### Work instructions
Gather each line containing the string "Blender" from these entries.
### Record excerpts
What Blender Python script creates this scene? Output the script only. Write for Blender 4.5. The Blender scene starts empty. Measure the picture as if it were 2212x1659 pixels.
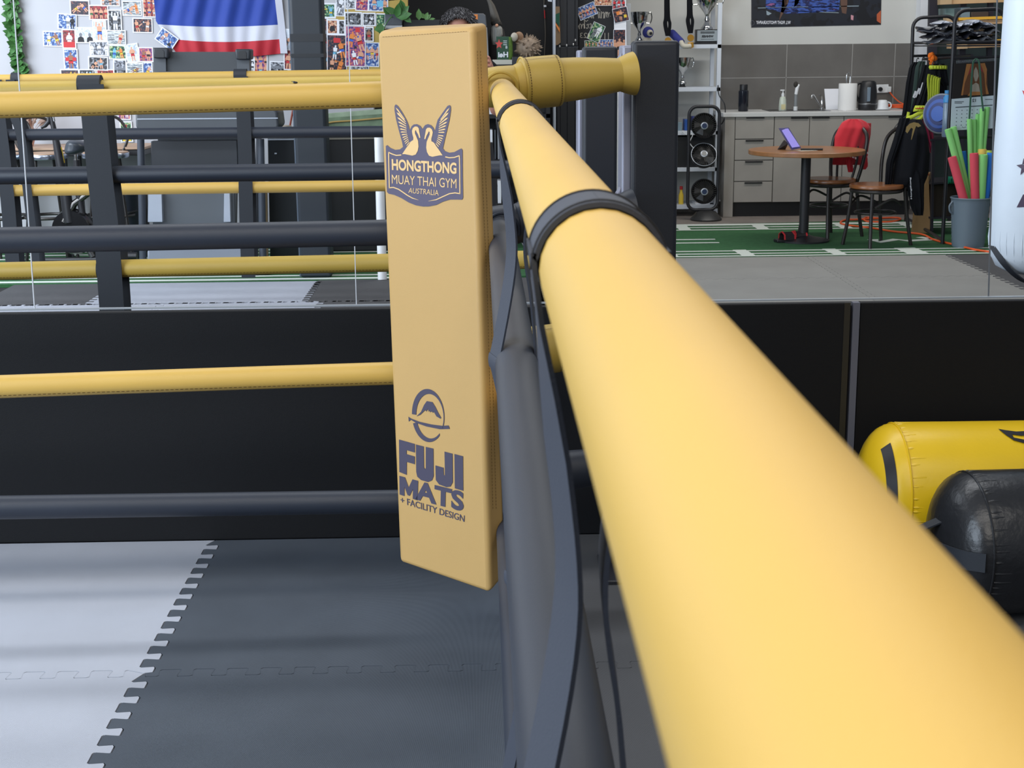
######
### Record excerpts
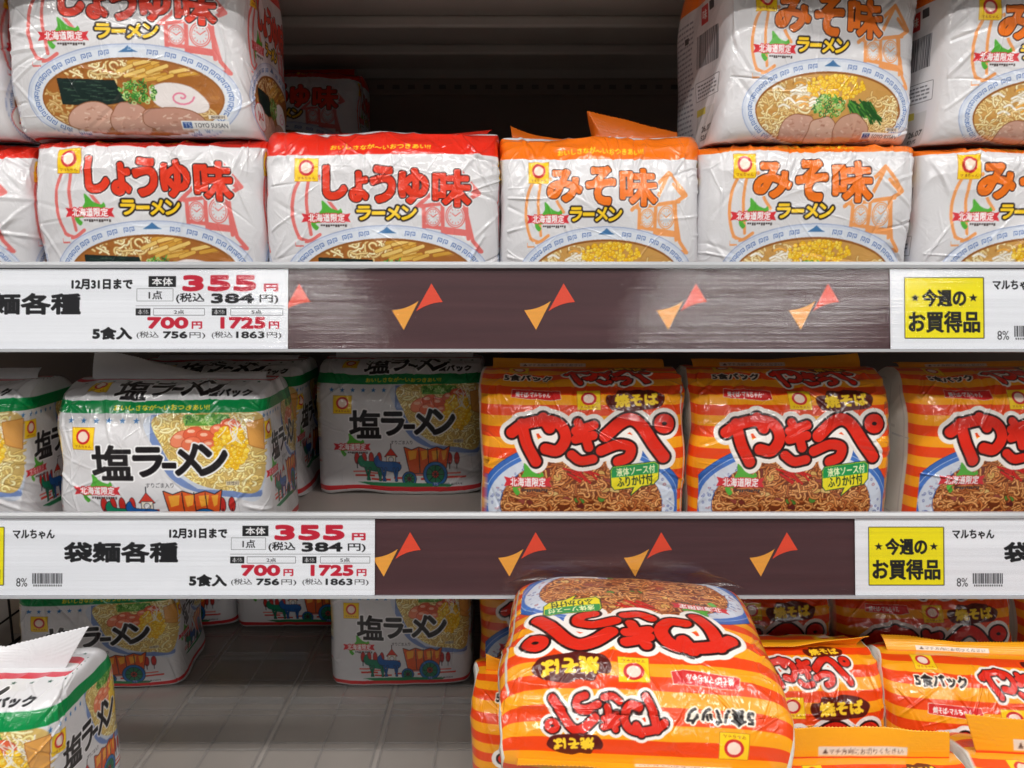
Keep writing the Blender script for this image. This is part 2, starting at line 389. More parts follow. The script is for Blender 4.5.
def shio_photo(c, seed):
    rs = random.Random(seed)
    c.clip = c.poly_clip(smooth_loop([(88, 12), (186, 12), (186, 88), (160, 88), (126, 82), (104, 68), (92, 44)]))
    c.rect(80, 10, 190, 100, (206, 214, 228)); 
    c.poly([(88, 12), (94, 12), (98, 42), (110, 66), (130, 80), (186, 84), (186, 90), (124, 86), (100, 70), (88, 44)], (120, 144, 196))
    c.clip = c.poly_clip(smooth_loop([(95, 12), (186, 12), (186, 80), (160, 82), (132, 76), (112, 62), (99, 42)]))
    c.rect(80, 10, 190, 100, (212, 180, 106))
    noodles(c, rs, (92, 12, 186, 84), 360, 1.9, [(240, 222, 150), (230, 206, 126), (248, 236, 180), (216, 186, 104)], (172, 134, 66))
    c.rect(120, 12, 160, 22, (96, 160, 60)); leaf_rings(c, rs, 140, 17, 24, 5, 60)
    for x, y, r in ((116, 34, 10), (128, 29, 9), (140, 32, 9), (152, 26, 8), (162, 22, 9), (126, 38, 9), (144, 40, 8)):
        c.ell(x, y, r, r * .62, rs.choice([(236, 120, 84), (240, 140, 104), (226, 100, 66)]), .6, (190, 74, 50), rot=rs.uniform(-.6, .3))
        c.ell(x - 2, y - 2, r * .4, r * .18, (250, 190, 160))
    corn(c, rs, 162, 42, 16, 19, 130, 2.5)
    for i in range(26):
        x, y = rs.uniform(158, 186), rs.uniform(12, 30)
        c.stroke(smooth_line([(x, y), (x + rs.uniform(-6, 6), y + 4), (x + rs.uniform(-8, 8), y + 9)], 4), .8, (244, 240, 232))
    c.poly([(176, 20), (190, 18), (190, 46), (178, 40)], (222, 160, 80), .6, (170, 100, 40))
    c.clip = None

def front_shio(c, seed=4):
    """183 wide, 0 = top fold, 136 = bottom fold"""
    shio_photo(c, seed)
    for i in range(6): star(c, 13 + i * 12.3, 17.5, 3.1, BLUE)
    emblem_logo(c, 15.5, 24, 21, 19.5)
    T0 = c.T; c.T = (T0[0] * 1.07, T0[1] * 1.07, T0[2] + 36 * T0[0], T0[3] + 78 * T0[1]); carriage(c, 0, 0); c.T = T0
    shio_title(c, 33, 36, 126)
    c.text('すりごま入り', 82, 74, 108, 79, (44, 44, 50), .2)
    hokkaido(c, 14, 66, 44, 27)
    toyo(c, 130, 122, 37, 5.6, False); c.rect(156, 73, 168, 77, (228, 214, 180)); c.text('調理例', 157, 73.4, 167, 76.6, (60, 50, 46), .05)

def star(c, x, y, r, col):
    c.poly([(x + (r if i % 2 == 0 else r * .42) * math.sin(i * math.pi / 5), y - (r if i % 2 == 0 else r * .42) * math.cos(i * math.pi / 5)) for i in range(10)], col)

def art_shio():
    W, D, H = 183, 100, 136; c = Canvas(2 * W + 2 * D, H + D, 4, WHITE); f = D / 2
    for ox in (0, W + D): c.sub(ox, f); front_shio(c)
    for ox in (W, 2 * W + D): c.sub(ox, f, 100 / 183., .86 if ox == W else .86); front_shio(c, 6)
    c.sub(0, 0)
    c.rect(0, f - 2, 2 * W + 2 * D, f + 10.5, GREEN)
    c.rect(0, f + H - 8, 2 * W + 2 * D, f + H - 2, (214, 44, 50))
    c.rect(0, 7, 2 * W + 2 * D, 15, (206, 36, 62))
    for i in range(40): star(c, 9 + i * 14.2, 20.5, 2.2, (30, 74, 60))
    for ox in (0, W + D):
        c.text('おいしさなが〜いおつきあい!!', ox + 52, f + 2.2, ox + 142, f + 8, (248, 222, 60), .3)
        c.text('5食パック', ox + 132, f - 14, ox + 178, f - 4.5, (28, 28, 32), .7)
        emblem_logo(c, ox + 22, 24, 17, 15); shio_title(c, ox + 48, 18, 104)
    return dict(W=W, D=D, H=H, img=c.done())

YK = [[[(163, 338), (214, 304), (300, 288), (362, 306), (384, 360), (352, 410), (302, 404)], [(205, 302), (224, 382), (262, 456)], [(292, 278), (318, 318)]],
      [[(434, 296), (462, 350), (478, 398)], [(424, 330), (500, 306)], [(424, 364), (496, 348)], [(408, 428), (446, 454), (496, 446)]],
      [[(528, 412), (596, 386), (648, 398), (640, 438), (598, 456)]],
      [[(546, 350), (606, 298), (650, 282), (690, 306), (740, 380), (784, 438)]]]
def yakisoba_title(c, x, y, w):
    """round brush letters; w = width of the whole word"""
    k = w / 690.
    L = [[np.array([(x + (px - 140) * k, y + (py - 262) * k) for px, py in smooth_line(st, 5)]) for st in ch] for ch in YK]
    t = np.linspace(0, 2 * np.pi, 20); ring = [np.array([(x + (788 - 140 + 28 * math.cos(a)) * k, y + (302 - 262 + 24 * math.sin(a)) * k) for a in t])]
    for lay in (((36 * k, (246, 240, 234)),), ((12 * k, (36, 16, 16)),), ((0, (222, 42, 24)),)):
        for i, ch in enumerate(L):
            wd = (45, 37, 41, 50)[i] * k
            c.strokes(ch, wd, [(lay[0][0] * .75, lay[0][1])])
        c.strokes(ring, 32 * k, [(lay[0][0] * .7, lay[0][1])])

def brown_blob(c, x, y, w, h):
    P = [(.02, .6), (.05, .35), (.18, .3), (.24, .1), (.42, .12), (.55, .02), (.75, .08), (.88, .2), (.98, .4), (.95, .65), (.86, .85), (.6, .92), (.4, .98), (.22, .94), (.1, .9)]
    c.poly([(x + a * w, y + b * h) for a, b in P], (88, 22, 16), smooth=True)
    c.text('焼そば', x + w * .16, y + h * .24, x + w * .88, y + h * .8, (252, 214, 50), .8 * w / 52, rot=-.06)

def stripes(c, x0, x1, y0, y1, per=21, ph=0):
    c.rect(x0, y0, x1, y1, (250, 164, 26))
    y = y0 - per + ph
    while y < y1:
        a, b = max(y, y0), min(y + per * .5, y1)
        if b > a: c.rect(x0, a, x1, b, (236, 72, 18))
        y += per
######
### Output below
What Blender Python script creates this scene? Output the script only. Write for Blender 4.5. The Blender scene starts empty. Measure the picture as if it were 2212x1659 pixels.
Keep writing the Blender script for this image. This is part 2, starting at line 389. More parts follow. The script is for Blender 4.5.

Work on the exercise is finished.